** begin **

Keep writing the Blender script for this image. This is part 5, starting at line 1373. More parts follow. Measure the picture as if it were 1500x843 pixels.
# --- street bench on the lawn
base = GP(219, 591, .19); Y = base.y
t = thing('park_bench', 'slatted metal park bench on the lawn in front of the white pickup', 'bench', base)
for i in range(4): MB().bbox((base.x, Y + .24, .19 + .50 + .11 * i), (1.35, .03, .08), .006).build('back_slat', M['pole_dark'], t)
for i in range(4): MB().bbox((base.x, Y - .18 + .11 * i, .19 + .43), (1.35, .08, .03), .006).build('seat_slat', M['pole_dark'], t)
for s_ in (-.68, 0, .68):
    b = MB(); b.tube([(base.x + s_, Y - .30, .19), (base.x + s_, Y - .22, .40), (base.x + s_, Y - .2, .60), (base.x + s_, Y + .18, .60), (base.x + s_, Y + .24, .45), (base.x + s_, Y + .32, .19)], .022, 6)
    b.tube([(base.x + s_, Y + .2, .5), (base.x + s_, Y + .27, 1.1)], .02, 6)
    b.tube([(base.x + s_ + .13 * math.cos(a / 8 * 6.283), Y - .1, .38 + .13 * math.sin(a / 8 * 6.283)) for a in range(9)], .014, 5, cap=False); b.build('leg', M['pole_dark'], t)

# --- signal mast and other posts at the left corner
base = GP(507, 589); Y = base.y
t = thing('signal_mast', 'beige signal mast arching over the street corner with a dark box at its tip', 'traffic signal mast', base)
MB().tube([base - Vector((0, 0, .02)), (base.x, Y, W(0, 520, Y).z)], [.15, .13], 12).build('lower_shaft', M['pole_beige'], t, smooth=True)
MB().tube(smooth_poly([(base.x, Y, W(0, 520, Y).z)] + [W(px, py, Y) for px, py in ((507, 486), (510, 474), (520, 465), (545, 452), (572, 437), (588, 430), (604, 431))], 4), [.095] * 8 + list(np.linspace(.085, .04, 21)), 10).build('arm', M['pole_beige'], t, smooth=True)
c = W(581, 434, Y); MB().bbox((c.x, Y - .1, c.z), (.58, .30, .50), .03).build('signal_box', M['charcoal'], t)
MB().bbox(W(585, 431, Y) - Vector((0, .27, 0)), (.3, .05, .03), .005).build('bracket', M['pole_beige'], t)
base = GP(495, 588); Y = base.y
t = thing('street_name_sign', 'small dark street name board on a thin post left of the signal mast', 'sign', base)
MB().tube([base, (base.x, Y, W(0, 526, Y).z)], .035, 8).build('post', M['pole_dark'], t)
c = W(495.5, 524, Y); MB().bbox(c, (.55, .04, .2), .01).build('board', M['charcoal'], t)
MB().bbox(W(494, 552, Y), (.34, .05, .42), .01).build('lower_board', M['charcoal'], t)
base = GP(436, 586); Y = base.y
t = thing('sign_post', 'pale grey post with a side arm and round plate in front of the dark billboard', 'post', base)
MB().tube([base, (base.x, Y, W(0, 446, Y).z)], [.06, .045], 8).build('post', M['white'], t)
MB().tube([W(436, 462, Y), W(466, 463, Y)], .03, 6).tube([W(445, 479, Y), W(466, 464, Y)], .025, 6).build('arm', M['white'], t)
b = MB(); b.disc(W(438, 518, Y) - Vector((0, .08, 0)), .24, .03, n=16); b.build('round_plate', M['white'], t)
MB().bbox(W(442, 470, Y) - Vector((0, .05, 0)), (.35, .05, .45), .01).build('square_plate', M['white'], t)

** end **
** begin **

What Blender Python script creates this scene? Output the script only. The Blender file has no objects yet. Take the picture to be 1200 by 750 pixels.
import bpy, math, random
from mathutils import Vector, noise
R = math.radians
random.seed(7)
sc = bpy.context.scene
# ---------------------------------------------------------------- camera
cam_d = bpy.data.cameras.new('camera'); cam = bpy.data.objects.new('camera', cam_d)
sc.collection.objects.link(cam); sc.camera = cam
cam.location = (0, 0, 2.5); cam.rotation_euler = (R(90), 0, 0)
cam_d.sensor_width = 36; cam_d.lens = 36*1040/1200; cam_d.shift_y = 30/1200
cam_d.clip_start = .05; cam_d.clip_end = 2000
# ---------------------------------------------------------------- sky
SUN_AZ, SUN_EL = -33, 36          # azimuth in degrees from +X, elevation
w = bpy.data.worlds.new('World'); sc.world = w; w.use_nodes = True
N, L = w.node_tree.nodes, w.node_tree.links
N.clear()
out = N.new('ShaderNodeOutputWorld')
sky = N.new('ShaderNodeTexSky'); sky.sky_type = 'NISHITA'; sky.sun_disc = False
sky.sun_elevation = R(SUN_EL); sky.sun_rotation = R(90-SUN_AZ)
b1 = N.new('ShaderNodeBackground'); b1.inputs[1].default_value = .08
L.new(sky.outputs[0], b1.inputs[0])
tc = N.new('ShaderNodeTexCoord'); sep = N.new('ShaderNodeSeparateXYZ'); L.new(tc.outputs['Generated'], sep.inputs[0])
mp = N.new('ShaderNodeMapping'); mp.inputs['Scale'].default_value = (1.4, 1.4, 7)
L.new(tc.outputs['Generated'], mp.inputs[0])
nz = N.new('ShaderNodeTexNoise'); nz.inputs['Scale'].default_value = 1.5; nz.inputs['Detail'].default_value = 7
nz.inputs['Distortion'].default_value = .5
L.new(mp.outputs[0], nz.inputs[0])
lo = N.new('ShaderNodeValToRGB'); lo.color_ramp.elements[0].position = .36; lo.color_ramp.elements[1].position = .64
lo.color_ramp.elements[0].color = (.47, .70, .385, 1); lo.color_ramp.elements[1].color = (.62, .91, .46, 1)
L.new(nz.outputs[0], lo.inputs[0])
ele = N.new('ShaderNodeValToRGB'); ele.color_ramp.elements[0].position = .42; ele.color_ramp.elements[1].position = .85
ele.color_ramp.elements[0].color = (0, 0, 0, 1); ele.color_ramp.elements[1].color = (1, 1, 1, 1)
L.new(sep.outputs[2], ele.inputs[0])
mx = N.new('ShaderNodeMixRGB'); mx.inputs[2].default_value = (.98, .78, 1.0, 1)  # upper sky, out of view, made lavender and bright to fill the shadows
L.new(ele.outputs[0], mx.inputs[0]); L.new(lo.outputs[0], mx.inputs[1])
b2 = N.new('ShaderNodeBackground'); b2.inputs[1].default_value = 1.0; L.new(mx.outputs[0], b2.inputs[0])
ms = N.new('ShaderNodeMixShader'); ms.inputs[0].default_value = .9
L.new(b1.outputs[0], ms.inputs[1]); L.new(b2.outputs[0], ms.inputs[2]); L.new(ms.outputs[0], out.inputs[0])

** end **

| The problem |
In the listing above, find the line with "Keep writing the" and the line with "b.tube([(base.x + s_ +". Output those two lines and every line between them, exactly as written.

| The output |
Keep writing the Blender script for this image. This is part 5, starting at line 1373. More parts follow. Measure the picture as if it were 1500x843 pixels.
# --- street bench on the lawn
base = GP(219, 591, .19); Y = base.y
t = thing('park_bench', 'slatted metal park bench on the lawn in front of the white pickup', 'bench', base)
for i in range(4): MB().bbox((base.x, Y + .24, .19 + .50 + .11 * i), (1.35, .03, .08), .006).build('back_slat', M['pole_dark'], t)
for i in range(4): MB().bbox((base.x, Y - .18 + .11 * i, .19 + .43), (1.35, .08, .03), .006).build('seat_slat', M['pole_dark'], t)
for s_ in (-.68, 0, .68):
    b = MB(); b.tube([(base.x + s_, Y - .30, .19), (base.x + s_, Y - .22, .40), (base.x + s_, Y - .2, .60), (base.x + s_, Y + .18, .60), (base.x + s_, Y + .24, .45), (base.x + s_, Y + .32, .19)], .022, 6)
    b.tube([(base.x + s_, Y + .2, .5), (base.x + s_, Y + .27, 1.1)], .02, 6)
    b.tube([(base.x + s_ + .13 * math.cos(a / 8 * 6.283), Y - .1, .38 + .13 * math.sin(a / 8 * 6.283)) for a in range(9)], .014, 5, cap=False); b.build('leg', M['pole_dark'], t)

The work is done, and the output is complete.